Judges and magistrates on the other hand must be mindful that the principle of judicial independence extends well beyond the traditional separation of powers and requires that they are and are seen to be, in the words of the Guide to Judicial Conduct- “independent of all sources of power or influence in society, including the media and commercial interests”. The Guide is quite strict, telling judges they should take care in considering whether their name and title should be associated with a public appeal for funds, even for a charitable organisation. “Such an appeal could amount to an inappropriate use of judicial prestige in support of the organisation”. The Guide even suggests it may be inappropriate for a judicial office holder to deliver a public lecture or participate in a conference or seminar run by a commercial organisation.

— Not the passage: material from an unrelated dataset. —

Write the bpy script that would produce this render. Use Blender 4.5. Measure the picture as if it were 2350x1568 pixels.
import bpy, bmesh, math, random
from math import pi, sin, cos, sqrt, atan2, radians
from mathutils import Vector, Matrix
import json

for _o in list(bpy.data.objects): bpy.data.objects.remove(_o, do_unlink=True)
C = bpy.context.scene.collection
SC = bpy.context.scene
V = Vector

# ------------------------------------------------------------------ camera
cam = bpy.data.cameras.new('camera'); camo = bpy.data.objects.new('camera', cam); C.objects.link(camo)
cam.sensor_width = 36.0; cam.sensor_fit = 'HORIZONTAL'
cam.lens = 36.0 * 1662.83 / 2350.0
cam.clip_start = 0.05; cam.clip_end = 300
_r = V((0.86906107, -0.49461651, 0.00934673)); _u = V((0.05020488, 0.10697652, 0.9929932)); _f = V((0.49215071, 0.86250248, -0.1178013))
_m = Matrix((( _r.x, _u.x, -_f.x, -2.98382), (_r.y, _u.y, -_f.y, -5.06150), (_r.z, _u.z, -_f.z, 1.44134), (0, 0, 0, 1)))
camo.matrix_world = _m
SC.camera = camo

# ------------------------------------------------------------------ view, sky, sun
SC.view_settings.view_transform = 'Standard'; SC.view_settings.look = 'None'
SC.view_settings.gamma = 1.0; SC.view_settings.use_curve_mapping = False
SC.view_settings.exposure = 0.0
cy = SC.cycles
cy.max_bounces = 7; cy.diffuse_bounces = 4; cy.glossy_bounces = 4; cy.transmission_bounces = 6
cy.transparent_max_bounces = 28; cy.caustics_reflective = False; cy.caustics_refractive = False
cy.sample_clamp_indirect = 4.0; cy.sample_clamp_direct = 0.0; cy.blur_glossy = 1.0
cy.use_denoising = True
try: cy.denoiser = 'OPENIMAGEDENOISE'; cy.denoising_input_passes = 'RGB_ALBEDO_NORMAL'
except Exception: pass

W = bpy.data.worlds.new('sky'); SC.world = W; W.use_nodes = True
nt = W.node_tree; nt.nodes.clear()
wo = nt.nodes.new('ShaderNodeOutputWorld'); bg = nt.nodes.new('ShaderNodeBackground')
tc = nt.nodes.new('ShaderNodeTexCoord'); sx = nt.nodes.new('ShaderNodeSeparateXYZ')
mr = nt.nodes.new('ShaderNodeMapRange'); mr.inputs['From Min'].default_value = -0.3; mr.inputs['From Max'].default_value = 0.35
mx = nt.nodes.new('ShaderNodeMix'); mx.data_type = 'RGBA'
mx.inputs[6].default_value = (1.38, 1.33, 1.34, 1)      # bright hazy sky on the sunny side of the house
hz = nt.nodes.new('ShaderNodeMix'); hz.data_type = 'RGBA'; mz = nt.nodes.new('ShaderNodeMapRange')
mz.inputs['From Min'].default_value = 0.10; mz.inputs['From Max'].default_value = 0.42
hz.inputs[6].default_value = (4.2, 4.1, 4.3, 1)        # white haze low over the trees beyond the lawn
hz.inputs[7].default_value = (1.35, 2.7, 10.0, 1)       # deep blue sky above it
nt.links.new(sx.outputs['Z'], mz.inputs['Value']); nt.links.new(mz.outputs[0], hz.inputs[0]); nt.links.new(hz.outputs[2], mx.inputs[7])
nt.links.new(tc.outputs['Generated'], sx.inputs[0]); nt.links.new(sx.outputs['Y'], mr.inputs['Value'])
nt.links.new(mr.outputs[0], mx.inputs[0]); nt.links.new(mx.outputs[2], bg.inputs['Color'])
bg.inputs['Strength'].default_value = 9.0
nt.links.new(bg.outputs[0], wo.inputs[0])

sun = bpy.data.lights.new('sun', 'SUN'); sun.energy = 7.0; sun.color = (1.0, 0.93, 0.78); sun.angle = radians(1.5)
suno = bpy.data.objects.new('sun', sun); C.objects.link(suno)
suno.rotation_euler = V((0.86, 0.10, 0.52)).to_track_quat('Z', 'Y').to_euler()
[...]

Magistrates have been aware of possible conflicts of interest in this area. Former Chair of the Magistrates Association (MA) Malcolm Richardson told the Justice Committee last year that “there has been excessive concern on the part of some about building relationships with organisations that have a profit motive. I think that that is to underestimate the ability of sentencers,particularly magistrates, to manage those relationships”.  He may have been referring to those of us who were critical of an ill judged – and quietly abandoned-income generating scheme dreamt up by the MA in 2015 to involve private Community Rehabilitation Companies (CRC’s) investing in the MA Education and Research Network. Or he may have meant his own Association which raised prescient concerns in 2010 about the impact that introducing a profit motive for reducing re-offending might have on meeting the core aims of the criminal justice system. 

It may be that we all need to make adjustments to the realities of private sector involvement in criminal justice- and the obvious benefits of replacing short prison sentences with community orders outweigh footling concerns about  propriety. But maybe not.